17.   Based on the evidence before me in this dispute, I find that the respondent must pay the applicant $1,575 for design services and GST.

18.   The respondent did not provide any evidence to support his claim that he paid $1,575 in cash, so I do not accept it. I note that he did not mention any payment in his initial response to the claim, as set out in the Dispute Response Form. Also, the respondent says he has bank receipts showing the cash withdrawal, and that his son accompanied him while he made the cash payment. The respondent did not provide any receipts or bank records, and he did not provide a statement from his son. This alleged payment is also inconsistent with the respondent’s statement that he never agreed to pay anything to the applicant. For these reasons, I find the respondent did not pay any part of the applicant’s invoice.

19.   The respondent says he used plans from H Drafting to apply for the variance permit. However, the respondent did not provide any evidence to support that assertion, such as a copy of the H Drafting’s plans or invoice, or a copy of the variance permit application. The respondent says he has copies of email correspondence between him, the City, and N Drafting about the variance permit, but he did not provide it in evidence. As he has provided no supporting evidence, even though such evidence is available, I do not accept the respondent’s submission that it did not use the applicant’s plans to apply for the variance permit.

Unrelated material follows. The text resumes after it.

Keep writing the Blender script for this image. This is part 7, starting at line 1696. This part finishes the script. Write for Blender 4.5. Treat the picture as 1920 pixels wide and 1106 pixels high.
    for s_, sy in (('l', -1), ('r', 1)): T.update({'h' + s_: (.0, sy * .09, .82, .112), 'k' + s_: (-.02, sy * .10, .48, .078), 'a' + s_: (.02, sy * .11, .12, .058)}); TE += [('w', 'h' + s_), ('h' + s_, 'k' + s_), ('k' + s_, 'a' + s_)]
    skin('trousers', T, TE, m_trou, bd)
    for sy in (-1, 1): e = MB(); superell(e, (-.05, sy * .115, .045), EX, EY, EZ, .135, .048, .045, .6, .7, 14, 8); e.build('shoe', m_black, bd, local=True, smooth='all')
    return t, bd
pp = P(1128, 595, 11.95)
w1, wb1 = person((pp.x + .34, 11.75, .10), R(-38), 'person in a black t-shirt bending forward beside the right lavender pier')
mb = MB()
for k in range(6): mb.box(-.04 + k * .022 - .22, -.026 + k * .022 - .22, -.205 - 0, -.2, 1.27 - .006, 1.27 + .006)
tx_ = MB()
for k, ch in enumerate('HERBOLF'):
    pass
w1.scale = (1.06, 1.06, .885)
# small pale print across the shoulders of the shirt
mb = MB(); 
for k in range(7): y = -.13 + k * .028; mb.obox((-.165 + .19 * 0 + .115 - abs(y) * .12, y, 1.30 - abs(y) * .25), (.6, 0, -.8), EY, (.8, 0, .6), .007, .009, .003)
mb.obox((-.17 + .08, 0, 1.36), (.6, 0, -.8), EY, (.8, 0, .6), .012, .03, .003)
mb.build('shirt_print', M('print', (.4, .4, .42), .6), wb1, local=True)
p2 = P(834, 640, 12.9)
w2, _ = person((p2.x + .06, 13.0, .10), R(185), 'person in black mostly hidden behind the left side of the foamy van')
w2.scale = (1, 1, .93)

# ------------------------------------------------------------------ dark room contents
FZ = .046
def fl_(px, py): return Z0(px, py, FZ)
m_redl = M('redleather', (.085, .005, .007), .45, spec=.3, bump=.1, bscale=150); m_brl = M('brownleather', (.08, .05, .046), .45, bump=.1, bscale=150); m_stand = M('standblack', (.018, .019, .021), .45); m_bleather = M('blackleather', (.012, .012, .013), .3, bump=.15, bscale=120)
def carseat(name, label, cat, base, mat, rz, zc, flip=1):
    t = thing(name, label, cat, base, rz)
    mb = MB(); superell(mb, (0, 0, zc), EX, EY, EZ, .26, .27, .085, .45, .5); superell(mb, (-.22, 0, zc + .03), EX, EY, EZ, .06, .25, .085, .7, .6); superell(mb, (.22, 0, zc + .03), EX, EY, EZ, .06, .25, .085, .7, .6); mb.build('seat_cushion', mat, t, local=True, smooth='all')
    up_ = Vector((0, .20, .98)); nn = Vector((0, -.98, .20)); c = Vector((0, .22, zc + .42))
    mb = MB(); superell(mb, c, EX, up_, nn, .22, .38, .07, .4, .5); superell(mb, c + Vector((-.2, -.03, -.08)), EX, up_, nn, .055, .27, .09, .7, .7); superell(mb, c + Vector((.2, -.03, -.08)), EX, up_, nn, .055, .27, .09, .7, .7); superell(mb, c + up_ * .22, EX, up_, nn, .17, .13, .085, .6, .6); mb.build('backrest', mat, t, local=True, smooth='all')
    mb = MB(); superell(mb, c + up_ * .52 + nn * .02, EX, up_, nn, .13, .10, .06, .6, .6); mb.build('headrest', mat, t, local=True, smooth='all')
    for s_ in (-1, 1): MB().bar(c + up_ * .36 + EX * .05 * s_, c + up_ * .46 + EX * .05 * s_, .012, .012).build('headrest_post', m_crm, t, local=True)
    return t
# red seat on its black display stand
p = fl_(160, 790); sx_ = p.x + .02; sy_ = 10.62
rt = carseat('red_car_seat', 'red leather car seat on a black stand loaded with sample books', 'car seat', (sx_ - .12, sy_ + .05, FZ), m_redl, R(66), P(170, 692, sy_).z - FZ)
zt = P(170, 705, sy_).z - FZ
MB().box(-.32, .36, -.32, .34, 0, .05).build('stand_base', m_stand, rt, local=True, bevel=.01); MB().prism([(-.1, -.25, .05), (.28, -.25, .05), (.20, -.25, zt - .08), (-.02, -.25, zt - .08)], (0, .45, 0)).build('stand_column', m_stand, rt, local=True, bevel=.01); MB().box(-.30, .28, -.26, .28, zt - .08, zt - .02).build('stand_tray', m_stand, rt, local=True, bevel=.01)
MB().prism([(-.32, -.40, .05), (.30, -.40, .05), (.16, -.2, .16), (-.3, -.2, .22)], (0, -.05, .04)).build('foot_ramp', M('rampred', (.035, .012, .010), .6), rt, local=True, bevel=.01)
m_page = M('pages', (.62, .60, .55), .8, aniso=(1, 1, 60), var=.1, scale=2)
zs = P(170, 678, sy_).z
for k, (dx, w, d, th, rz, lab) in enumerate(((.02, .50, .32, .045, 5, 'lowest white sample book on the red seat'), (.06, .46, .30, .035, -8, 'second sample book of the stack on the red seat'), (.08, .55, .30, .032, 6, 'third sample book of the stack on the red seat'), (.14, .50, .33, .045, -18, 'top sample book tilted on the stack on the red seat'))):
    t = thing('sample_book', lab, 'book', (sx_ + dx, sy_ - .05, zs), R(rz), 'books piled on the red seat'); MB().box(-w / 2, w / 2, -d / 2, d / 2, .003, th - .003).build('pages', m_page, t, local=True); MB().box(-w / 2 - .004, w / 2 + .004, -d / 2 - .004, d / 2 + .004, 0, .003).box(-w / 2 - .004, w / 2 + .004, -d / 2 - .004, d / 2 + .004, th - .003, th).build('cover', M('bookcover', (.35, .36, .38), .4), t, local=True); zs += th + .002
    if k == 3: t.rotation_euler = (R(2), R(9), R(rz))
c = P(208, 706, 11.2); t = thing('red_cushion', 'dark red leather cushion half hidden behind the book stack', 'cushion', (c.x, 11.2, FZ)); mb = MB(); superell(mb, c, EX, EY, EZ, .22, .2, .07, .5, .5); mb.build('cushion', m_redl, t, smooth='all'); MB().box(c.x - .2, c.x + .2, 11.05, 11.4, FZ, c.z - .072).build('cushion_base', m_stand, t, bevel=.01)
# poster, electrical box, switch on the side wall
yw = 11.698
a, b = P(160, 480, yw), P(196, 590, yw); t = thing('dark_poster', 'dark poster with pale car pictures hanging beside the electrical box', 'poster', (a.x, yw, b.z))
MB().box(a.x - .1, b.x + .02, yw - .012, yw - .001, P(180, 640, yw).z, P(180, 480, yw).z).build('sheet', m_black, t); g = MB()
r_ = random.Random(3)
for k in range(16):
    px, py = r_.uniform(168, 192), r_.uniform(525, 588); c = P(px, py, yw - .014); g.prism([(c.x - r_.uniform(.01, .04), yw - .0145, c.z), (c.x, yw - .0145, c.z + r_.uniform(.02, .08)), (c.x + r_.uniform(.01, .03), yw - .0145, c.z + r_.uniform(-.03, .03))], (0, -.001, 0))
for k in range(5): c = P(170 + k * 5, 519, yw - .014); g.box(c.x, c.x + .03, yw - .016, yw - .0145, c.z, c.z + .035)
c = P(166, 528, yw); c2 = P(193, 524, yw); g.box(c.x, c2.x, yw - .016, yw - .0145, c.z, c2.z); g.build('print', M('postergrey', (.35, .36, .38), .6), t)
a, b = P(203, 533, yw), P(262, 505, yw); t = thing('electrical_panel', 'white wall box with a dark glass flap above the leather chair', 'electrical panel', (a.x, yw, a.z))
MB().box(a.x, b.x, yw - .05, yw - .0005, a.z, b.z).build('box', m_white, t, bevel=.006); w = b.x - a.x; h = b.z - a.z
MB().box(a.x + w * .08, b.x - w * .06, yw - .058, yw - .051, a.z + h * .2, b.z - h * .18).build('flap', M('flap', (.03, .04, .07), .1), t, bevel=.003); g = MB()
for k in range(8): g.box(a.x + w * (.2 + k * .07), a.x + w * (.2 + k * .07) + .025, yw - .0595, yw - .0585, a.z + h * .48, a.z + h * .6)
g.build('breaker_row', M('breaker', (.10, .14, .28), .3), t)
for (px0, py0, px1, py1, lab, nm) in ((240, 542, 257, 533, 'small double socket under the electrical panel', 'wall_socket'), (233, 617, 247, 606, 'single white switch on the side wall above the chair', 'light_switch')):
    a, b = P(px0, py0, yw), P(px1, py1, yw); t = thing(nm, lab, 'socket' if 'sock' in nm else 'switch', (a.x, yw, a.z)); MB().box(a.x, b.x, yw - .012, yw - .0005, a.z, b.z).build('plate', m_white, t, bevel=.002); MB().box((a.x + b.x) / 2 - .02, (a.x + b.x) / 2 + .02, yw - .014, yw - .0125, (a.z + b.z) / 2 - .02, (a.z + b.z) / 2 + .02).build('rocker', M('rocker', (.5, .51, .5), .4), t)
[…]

20.   Based on the evidence provided by the applicant, I find the applicant has met the burden of proving its claim for $1,575. I am persuaded by the summary of events set out in Mr. Saini’s March 21 email, as it is clear and specific, and was written down at the time of the events in question. I accept Mr. Saini’s submission that he and his employees would not have completed such detailed design plans for a free consultation. I find that the charge of $1,575 is reasonable in the circumstances, and therefore order the respondent to pay it.

21.   The applicant is also entitled to pre-judgment interest under the Court Order Interest Act (COIA), from April 20, 2017.

22.   Under section 49 of the Act, and tribunal rules, the tribunal will generally order an unsuccessful party to reimburse a successful party for tribunal fees and reasonable dispute-related expenses. I see no reason in this case not to follow that general rule. I find the applicant is entitled to reimbursement of $125 in tribunal fees.

ORDERS

23.   I order that within 30 days of the date of this decision, the respondent pay the applicant a total of $1,748.75, broken down as follows:

a.    $1,575 for design services,

b.    $48.74 in pre-judgment interest under the COIA, and

c.    $125 for tribunal fees and dispute-related expenses.

24.   The applicant is entitled to post-judgment interest, as applicable.

25.   Under section 48 of the Act, the tribunal will not provide the parties with the Order giving final effect to this decision until the time for making a notice of objection under section 56.1(2) has expired and no notice of objection has been made. The time for filing a notice of objection is 28 days after the party receives notice of the tribunal’s final decision.


26.   Under section 58.1 of the Act, a validated copy of the tribunal’s order can be enforced through the Provincial Court of British Columbia. A tribunal order can only be enforced if it is an approved consent resolution order, or, if no objection has been made and the time for filing a notice of objection has passed. Once filed, a tribunal order has the same force and effect as an order of the Provincial Court of British Columbia.